You get Dave Anderson behind the board and you know it’s gonna come out sounding sweet. The spastic pop cranked out by The Fashionistas on their Jargon debut dives into the angrier side of what once was called new wave. With a little of that neckbreak boogaloo induced a few years back by bands like At The Drive In and a disaffected pseudo-post-garage drone (thanks to The Strokes --- and now The Fashionistas --- you know what that means), the band keeps it catchy while still issuing a musical challenge to themselves and listeners. Sit still if you dare. Dance if you dare. It’s angry and simple and fun. I really like when you can hear the room in the recordings, especially when the band clearly sounds like they’re trying to break out. Vocals on the edge, repetitive guitar riffs reverberating amidst the drums hammering to and fro make this a great record.

--- Frank De Blase


Living With War

Neil Young has been mixing music and social activism at least since 1971, when he wrote “ Ohio ” to decry the massacre of student protestors at Kent State . But his political agitation has never been more screamingly blunt than with his latest CD, Living with War, on which Young unloads his frustration and disgust with the Iraq War and the White House that started it. In song after song, from the fiery sarcasm of “Shock and Awe” to the point-blank directive of “Let’s Impeach the President,” Young paints a picture of an America fed up with distortion and death. When, on “The Restless Consumer,” Young shouts “don’t need no more lives” over and over again, the listener receives the message loud and clear: Neil is pissed, and he’s not alone. With his brilliant, trademark guitar squall as an aural canvas, Young does away with metaphor and symbolism and aims straight for the soul. Things are fucked up, he sings, and that has to change.

--- Ryan Whirty




You know how it is when you hear the line of a song that resonates?
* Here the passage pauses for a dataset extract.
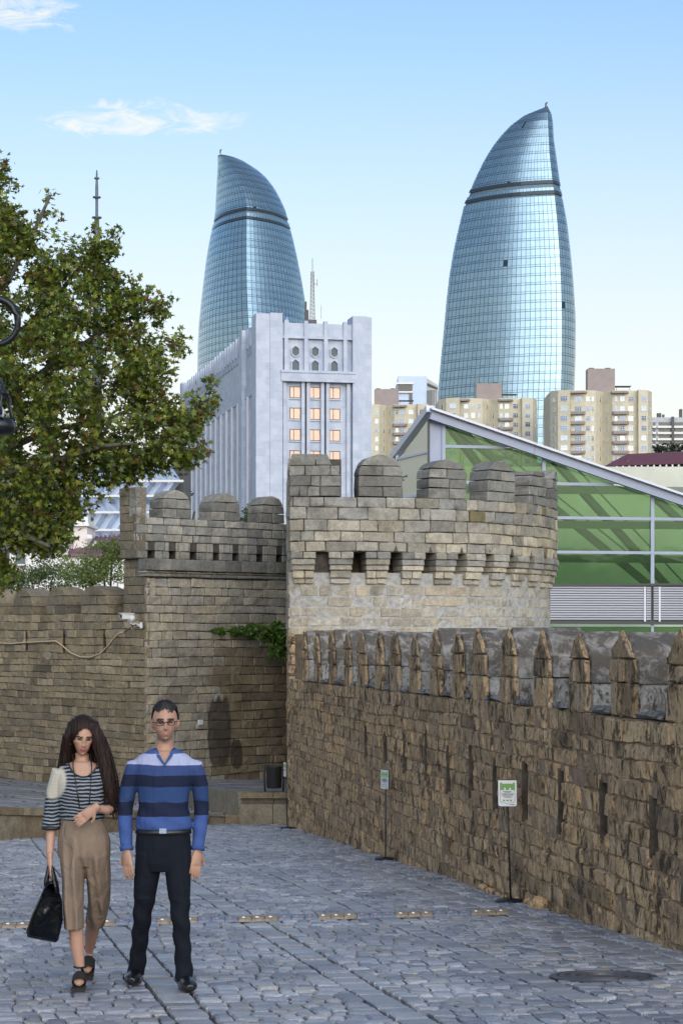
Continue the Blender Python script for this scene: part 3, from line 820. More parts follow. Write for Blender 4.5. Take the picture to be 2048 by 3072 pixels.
# flat side of the tower (left corner), in shade
C0 = Vector((*plo(6.12 * A0, 0, 0)[:2], 0)); sd_ = Vector((-0.031, 1, 0)).normalized(); sn = Vector((-sd_.y, sd_.x, 0))
sp_ = line_place(C0, sd_, sn)
pieces += ashlar(sp_, 0.0, 11.5, -0.4, 4.1, 0.26, (0.3, 0.7), rng, WARM, 0.014, (), (-0.01, 0.05), 0.014, 0.1, 0.012, 1)
core_with_slits(sp_, 0.02, 11.8, -5.2, 4.08, (), 1.2, M['mortar_grey'], tower, 'flank_core', -0.02)
lay(pieces, 'stone', M['ashlar_grey'], tower, 300, 'far_masonry')

# ================================================================== back walls
back = thing('curtain_wall', (-5.3, 56, EZ - 4.4), 'tall crenellated stone wall corner with machicolation slots behind the couple', 'wall')
KA = Vector((-5.26, 55.0, 0)); kd = Vector((0.723, 0.692, 0)).normalized(); kn = Vector((kd.y, -kd.x, 0))
ld = Vector((-0.64, 0.768, 0)).normalized(); ln = Vector((-ld.y, ld.x, 0)); ln = ln if ln.y < 0 else -ln
pr_, plf = line_place(KA, kd, kn), line_place(KA, ld, ln)
rng = random.Random(51); grey = []; warm = []
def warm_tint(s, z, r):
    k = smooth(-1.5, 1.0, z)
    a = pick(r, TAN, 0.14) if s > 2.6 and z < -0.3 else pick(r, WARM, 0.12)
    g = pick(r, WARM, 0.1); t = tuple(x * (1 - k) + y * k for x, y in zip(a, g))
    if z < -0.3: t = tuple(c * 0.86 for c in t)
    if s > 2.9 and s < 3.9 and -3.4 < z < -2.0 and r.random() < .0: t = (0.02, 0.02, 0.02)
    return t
# lower right face
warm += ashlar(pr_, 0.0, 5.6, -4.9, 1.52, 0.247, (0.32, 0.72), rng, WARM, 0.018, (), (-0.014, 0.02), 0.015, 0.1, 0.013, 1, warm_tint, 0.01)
core_with_slits(pr_, 0.16, 5.8, -5.2, 1.5, (), 1.0, M['mortar_grey'], back, 'wall_core', -0.03)
# moulding and projecting band
for (z0, z1, pr2, pal, L) in ((1.535, 1.63, 0.06, MG, (0.6, 1.1)), (1.64, 1.70, 0.02, WARM, (0.3, 0.6)), (1.71, 2.03, 0.10, MG, (0.35, 0.6))):
    grey += [(v, f, t) for v, f, t in ashlar(pr_, -0.05, 5.6, z0, z1, z1 - z0, L, rng, pal, 0.012, (), (pr2 - 0.01, pr2 + 0.012), 0.012, 0.3, 0.007, 1)]
core_with_slits(pr_, 0.16, 5.8, 1.5, 2.02, (), 0.8, M['mortar_grey'], back, 'band_core', 0.0)
# upper right face, set back, with slots
SB = 0.3
pru = line_place(KA + ld * 0.0 - kn * SB - kd * 0.12, kd, kn)
slots = [(q, q + 0.23, 2.04, 2.27) for q in (0.42, 1.15, 1.9, 2.72, 3.45, 4.35, 5.1)]
grey += ashlar(pru, 0.0, 5.9, 2.04, 3.17, 0.25, (0.3, 0.66), rng, GREY, 0.02, slots, (-0.01, 0.015), 0.013, 0.12, 0.008, 1, lambda s, z, r: tuple(c * 1.12 for c in pick(r, GREY, 0.12)))
core_with_slits(pru, 0.12, 6.0, 2.03, 3.16, slots, 0.5, M['mortar_grey'], back, 'parapet_core', -0.03)
for i, (a, b2) in enumerate(((0.92, 1.92), (2.68, 3.72), (4.5, 5.4))):
    merlon(pru, (a + b2) / 2, (b2 - a) / 2, 3.17, 3.96, 3.5, random.Random(60 + i), [(0.26, 0.255, 0.235), (0.22, 0.217, 0.2), (0.29, 0.28, 0.25)], M['ashlar_grey'], back, 0.6, 2)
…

When guitarist Andrew York read words in a poem by a friend, “Let love spin you around and around,” he became suddenly and intensely aware of the word “spin.” The awareness sharpened the focus for the newest release from York and other members of the Los Angeles Guitar Quartet (LAGQ).

Spin is a free-flowing, complex album whirling with diverse influences and featuring guitarists York, John Dearman, William Kanengiser, Scott Tennant, and percussionist Colin Currie. The four LAGQ members have been together for 25 years. These guys know what they’re about.

Spin begins with Kanengiser’s gentle, rollicking “Turn to the Sea” in 5/4 meter. It moves into the delicate, energetic “Hidden Realms of Light,” a tune York wrote just a few days before LAGQ went into the studio. The title track weaves a bluesy thread through a Spanish tapestry. My current favorite, “Freaky Dancer,” begins in dreamy vibraphone mode and then shifts through a complex, mathematical kaleidoscope of meters and rhythms.

In Spin I hear J.S. Bach, Philip Glass, John Lennon, joy, discord, and momentum. You may hear something else. Let Spin spin you around and around.

--- Brenda Tremblay



Testimony: Vol. 1, Life & Relationship

If you’re not a touchy-feely person who believes in self-realization through catharsis, then Testimony: Vol. 1, Life & Relationship, India.Arie’s third CD, probably isn’t for you. Arie essentially uses the album as a way to work through a painful break-up, and the disc is filled with what some would call life-affirming self-help and others would call pointless psychobabble. But the fact is, it would be hard for anyone to listen to the CD without feeling a little better by the end of it, if not about oneself, then at least about the ability of music to uplift the spirits of the musician. Musically, Arie mixes R&B, folk, rock, and even blues (Bonnie Raitt plays guitar on one cut) and country (Rascal Flatts appears on another). While not as groundbreaking and refreshing as her 2001 debut, Acoustic Soul, Testimony is a feel-good album that generally does just that: makes people feel, you know, good.